Let’s go through the preliminary process to analyze your company’s cash position, its trend in cash flows, and alert you to how certain strategic decisions may impact that cash flow.
First, look at your company’s current cash position. To do this, use what Meridian has coined as “True Cash Position” which equals your cash balance on any given day minus your revolving line of credit balance.
Whether you use True Cash Position or Net Cash After Operations as a basis, your next challenge is to identify your company’s cash flow trends. If you take just a few minutes to enter these numbers (over a two to three year time frame) into a simple spreadsheet, and then produce a graph, you will easily detect trends. There is also software that can be used with your accounting software to provide the trends for you.
The best case you can hope for is an upward trend which indicates improving cash flow. Pat yourself on the back and keep doing what you’re doing. Your cash will continue to improve without any new strategies.
The worst case is a graph that shows a steadily declining cash flow. You absolutely must make a strategic change. Cash flow will continue to decline unless you make a strategic shift. In other words, if you keep doing what you’re doing, you’ll keep getting what you’re getting — draining all your cash.
For many companies who are seasonal or cyclical, the graph may show mixed results. Your best bet is to graph the monthly cash flows over a three-year period. This should allow you to pinpoint the cash flow peaks and valleys within any year. Your challenge is to develop a strategy that will smooth out the dips and keep cash flowing during your normally poor cash periods.
Remember during your analysis that cash flow is different from profit. Your company may be profitable, but lacking cash flow. This is just as severe a problem as a company that is having losses because eventually you will run out of cash entirely!
For a company that is profitable and shows downtrending cash flow and therefore loss of actual cash, your strategic plan must contain actions to produce cash flow in your existing business or through development of cash-flowing new opportunities.
As you look at the range of strategic opportunities, you must consider the cash flow impact of each strategy as well as the profitability and return on investment. To do this, first consider any cash outlays the action may require at the onset. Next, consider the ongoing cash inflow or outflow each action will produce over time.
Before we tackle new projects, let’s first identify strategic decisions that will produce cash internally. Some effective strategies include:
- Switching customers to EFT collection terms.
- Reducing inventory levels.
- Consolidating and refinancing loans.
- Instituting a purchase order system.
- Financing new asset purchases.
- Reducing employee turnover through hiring and retention programs.
- Reducing expenses.
- Implementing sales and marketing plans that maximize gross profit.
If you could master just the above eight items, you’d likely have a considerable impact on your existing operations cash flow. But if you are like most family business owners, you have grand growth plans. Let’s take a look at the cash flow impact of some typical growth strategies:
Acquire another business – First, you have the cash impact from the actual purchase. The acquisition normally includes an up-front cash expenditure. Next, will you be selling off any of the existing assets. If so, these sales should theoretically replenish your cash.

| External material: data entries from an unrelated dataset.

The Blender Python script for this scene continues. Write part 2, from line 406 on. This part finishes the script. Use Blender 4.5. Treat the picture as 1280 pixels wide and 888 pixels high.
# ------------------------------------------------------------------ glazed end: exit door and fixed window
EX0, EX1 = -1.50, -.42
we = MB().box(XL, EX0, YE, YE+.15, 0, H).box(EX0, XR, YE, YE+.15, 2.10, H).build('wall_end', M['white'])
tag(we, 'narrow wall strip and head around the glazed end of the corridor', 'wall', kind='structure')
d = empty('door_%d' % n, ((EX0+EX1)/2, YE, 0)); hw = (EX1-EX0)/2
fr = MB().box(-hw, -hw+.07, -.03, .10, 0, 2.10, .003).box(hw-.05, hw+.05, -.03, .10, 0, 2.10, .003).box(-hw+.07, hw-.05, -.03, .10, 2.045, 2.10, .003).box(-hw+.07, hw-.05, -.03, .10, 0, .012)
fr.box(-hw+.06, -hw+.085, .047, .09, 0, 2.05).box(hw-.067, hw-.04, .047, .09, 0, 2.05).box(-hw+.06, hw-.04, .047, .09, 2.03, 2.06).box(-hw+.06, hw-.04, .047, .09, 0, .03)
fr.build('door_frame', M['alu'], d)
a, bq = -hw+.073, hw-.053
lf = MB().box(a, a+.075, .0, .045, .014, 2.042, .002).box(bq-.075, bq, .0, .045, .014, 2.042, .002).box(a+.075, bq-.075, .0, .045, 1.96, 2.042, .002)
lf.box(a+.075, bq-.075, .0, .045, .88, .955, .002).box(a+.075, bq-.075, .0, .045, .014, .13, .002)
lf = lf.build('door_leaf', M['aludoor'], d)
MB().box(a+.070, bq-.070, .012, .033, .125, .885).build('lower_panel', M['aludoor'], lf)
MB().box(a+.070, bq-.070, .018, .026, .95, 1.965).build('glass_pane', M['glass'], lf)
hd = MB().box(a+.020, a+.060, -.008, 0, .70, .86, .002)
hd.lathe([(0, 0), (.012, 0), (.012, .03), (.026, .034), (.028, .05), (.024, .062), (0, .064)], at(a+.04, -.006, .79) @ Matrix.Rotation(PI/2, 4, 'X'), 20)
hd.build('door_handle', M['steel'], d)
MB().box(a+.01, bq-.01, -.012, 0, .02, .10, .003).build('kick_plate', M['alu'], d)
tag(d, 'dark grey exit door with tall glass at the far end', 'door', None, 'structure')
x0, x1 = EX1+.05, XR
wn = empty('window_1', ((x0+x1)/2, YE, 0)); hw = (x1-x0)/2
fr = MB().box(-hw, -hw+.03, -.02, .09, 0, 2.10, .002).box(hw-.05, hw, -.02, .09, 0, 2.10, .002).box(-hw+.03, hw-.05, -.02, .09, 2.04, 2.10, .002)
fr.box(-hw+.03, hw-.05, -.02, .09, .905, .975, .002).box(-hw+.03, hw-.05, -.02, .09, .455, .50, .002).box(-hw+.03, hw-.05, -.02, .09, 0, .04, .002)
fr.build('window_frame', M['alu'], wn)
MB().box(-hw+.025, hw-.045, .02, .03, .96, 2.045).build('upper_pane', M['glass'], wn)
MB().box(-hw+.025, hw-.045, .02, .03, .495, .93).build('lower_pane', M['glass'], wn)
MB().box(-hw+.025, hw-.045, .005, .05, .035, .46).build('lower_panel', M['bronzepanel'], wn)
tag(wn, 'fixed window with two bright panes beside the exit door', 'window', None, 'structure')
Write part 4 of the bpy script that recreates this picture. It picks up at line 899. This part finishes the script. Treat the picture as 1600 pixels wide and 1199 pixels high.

Next, you need to determine the ongoing cash impact of your acquisition. Your acquisition is either producing cash flow or experiencing a cash flow drain. More often than not, companies for sale are having cash flow problems, so don’t get your hopes up too high! If the cash flow is poor, you will have to make strategic changes to the acquisition’s operations to turn it around.
If your acquisition involves a company with receivables, remember that you will need additional cash to finance the extra receivables as well as regular operations.
Build a new store – Typically, if you can get the site financed and do a fabulous job with merchandising, a well-located store will be a cash flow producer within a few months of opening.
Sell off a marginal division – This is an excellent cash flow producer. Often we have sectors of our business that are just sucking cash from the bottom-line. You may find a vast cash flow improvement by getting rid of just the one bleeder in your otherwise generally good operations.
So, as you finalize your strategic plan, remember it takes more than profit to prosper, it takes cash.